● What to do
Copy the full set of lines exactly as given.

● Recorded information
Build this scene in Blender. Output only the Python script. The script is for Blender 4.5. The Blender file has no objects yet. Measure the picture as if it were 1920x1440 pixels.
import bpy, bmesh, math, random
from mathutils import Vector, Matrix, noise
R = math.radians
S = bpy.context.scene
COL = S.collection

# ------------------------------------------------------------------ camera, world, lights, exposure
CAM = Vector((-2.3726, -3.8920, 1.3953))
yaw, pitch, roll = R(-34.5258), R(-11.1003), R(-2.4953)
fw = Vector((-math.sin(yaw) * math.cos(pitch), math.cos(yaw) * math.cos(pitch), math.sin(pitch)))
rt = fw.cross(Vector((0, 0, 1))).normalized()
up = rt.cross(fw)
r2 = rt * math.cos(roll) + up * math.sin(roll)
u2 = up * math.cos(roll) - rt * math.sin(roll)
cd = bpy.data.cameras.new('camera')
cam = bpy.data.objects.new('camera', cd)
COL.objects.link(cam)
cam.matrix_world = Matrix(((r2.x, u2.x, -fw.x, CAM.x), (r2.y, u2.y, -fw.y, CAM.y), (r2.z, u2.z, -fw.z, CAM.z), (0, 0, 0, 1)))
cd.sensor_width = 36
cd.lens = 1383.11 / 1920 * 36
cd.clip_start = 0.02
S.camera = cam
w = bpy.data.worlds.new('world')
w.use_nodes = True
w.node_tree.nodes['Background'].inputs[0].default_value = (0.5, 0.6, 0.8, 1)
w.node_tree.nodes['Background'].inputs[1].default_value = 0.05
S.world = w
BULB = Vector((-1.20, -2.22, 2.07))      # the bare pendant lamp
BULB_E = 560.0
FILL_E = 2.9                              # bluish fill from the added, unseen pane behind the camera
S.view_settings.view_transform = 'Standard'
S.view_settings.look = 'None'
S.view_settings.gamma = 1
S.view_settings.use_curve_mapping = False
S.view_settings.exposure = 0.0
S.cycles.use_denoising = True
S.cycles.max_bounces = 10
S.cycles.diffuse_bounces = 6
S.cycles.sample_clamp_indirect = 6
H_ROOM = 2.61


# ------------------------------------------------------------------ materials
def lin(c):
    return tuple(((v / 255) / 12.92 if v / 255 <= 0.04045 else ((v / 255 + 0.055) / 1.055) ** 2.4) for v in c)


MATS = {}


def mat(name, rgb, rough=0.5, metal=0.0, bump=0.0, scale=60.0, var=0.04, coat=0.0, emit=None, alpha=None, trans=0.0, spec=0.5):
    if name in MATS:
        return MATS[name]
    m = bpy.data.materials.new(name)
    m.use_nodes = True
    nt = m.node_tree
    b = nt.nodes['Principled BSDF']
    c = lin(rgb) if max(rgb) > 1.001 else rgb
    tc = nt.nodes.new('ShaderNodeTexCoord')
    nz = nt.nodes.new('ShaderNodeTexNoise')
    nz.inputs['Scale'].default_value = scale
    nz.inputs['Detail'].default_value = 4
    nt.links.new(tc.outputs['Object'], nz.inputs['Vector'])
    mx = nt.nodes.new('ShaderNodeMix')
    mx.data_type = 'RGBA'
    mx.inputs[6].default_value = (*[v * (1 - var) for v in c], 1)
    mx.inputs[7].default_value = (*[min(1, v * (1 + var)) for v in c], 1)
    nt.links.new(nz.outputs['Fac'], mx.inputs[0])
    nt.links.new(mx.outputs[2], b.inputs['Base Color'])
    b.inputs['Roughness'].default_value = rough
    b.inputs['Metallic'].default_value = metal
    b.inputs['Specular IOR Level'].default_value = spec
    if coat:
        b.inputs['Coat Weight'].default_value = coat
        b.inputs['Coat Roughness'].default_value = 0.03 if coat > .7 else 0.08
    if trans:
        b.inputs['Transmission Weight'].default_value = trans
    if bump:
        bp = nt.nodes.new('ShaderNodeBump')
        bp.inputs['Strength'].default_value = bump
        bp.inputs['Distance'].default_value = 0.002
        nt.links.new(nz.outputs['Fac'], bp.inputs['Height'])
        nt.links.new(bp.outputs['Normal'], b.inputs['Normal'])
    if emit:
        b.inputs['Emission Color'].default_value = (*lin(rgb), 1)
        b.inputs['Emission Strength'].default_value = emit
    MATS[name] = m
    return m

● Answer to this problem
Build this scene in Blender. Output only the Python script. The script is for Blender 4.5. The Blender file has no objects yet. Measure the picture as if it were 1920x1440 pixels.
import bpy, bmesh, math, random
from mathutils import Vector, Matrix, noise
R = math.radians
S = bpy.context.scene
COL = S.collection

# ------------------------------------------------------------------ camera, world, lights, exposure
CAM = Vector((-2.3726, -3.8920, 1.3953))
yaw, pitch, roll = R(-34.5258), R(-11.1003), R(-2.4953)
fw = Vector((-math.sin(yaw) * math.cos(pitch), math.cos(yaw) * math.cos(pitch), math.sin(pitch)))
rt = fw.cross(Vector((0, 0, 1))).normalized()
up = rt.cross(fw)
r2 = rt * math.cos(roll) + up * math.sin(roll)
u2 = up * math.cos(roll) - rt * math.sin(roll)
cd = bpy.data.cameras.new('camera')
cam = bpy.data.objects.new('camera', cd)
COL.objects.link(cam)
cam.matrix_world = Matrix(((r2.x, u2.x, -fw.x, CAM.x), (r2.y, u2.y, -fw.y, CAM.y), (r2.z, u2.z, -fw.z, CAM.z), (0, 0, 0, 1)))
cd.sensor_width = 36
cd.lens = 1383.11 / 1920 * 36
cd.clip_start = 0.02
S.camera = cam
w = bpy.data.worlds.new('world')
w.use_nodes = True
w.node_tree.nodes['Background'].inputs[0].default_value = (0.5, 0.6, 0.8, 1)
w.node_tree.nodes['Background'].inputs[1].default_value = 0.05
S.world = w
BULB = Vector((-1.20, -2.22, 2.07))      # the bare pendant lamp
BULB_E = 560.0
FILL_E = 2.9                              # bluish fill from the added, unseen pane behind the camera
S.view_settings.view_transform = 'Standard'
S.view_settings.look = 'None'
S.view_settings.gamma = 1
S.view_settings.use_curve_mapping = False
S.view_settings.exposure = 0.0
S.cycles.use_denoising = True
S.cycles.max_bounces = 10
S.cycles.diffuse_bounces = 6
S.cycles.sample_clamp_indirect = 6
H_ROOM = 2.61


# ------------------------------------------------------------------ materials
def lin(c):
    return tuple(((v / 255) / 12.92 if v / 255 <= 0.04045 else ((v / 255 + 0.055) / 1.055) ** 2.4) for v in c)


MATS = {}


def mat(name, rgb, rough=0.5, metal=0.0, bump=0.0, scale=60.0, var=0.04, coat=0.0, emit=None, alpha=None, trans=0.0, spec=0.5):
    if name in MATS:
        return MATS[name]
    m = bpy.data.materials.new(name)
    m.use_nodes = True
    nt = m.node_tree
    b = nt.nodes['Principled BSDF']
    c = lin(rgb) if max(rgb) > 1.001 else rgb
    tc = nt.nodes.new('ShaderNodeTexCoord')
    nz = nt.nodes.new('ShaderNodeTexNoise')
    nz.inputs['Scale'].default_value = scale
    nz.inputs['Detail'].default_value = 4
    nt.links.new(tc.outputs['Object'], nz.inputs['Vector'])
    mx = nt.nodes.new('ShaderNodeMix')
    mx.data_type = 'RGBA'
    mx.inputs[6].default_value = (*[v * (1 - var) for v in c], 1)
    mx.inputs[7].default_value = (*[min(1, v * (1 + var)) for v in c], 1)
    nt.links.new(nz.outputs['Fac'], mx.inputs[0])
    nt.links.new(mx.outputs[2], b.inputs['Base Color'])
    b.inputs['Roughness'].default_value = rough
    b.inputs['Metallic'].default_value = metal
    b.inputs['Specular IOR Level'].default_value = spec
    if coat:
        b.inputs['Coat Weight'].default_value = coat
        b.inputs['Coat Roughness'].default_value = 0.03 if coat > .7 else 0.08
    if trans:
        b.inputs['Transmission Weight'].default_value = trans
    if bump:
        bp = nt.nodes.new('ShaderNodeBump')
        bp.inputs['Strength'].default_value = bump
        bp.inputs['Distance'].default_value = 0.002
        nt.links.new(nz.outputs['Fac'], bp.inputs['Height'])
        nt.links.new(bp.outputs['Normal'], b.inputs['Normal'])
    if emit:
        b.inputs['Emission Color'].default_value = (*lin(rgb), 1)
        b.inputs['Emission Strength'].default_value = emit
    MATS[name] = m
    return m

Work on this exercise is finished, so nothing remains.